Des jurisprudences ont pris en compte le progrès technique, notamment dans le secteur bancaire. Ainsi, dans un arrêt du 3 septembre 2015 de la Cour d’appel de Lyon, une banque n’avait pas pu produire les originaux des contrats dans la mesure où elle avait mis en place un système d’archivage répondant aux spécifications de la norme AFNOR Z 42 013 et qui correspond aux exigences de fidélité et de durabilité précitées. La Cour souligne que la fidélité "à l’original" des copies produites n’était pas contestée "pas plus que l’imputabilité de leur contenu à l’auteur désigné" et valide implicitement la destruction des originaux papier par la banque en disant que cette dernière n’était pas "en mesure de produire l’original des contrats". Le juge est donc au faîte des questions technologiques et accepte - mais pas n’importe comment – des copies numérisées en lieu et place d’originaux papier si l’entreprise peut rapporter la preuve de la fiabilité de son archivage (en recourant par exemple à des prestataires référencés comme au sein de la Fédération des Tiers de Confiance)

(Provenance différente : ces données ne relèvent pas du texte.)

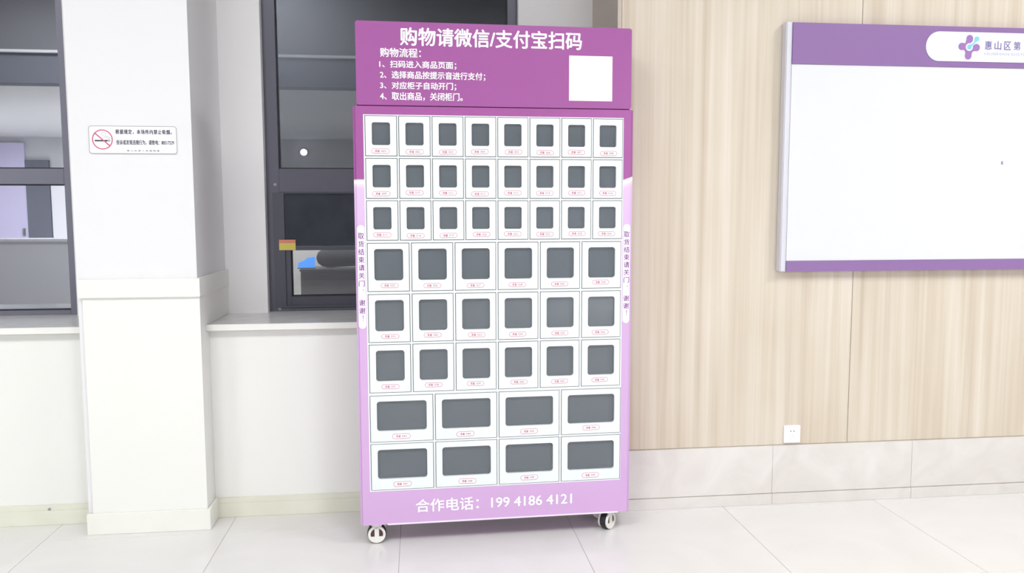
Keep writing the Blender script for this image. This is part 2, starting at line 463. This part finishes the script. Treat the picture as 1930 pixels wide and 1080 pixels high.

Ne pas confondre vitesse et précipitation

Il ne s’agit pas de se lancer dans un projet de destruction des originaux papier tête baissée. La mise en place d’une solution fiable de numérisation et de destruction des originaux nécessite la mise en place d’une équipe projet en associant l’ensemble des acteurs au sein de l’entreprise (DSI, Directions métiers, Direction Juridique, DRH...) sous l’égide de la Direction générale et une analyse des risques auxquels l’entreprise s’expose. La constitution d’une Gestion Electronique des Documents (GED) probante le vaut bien.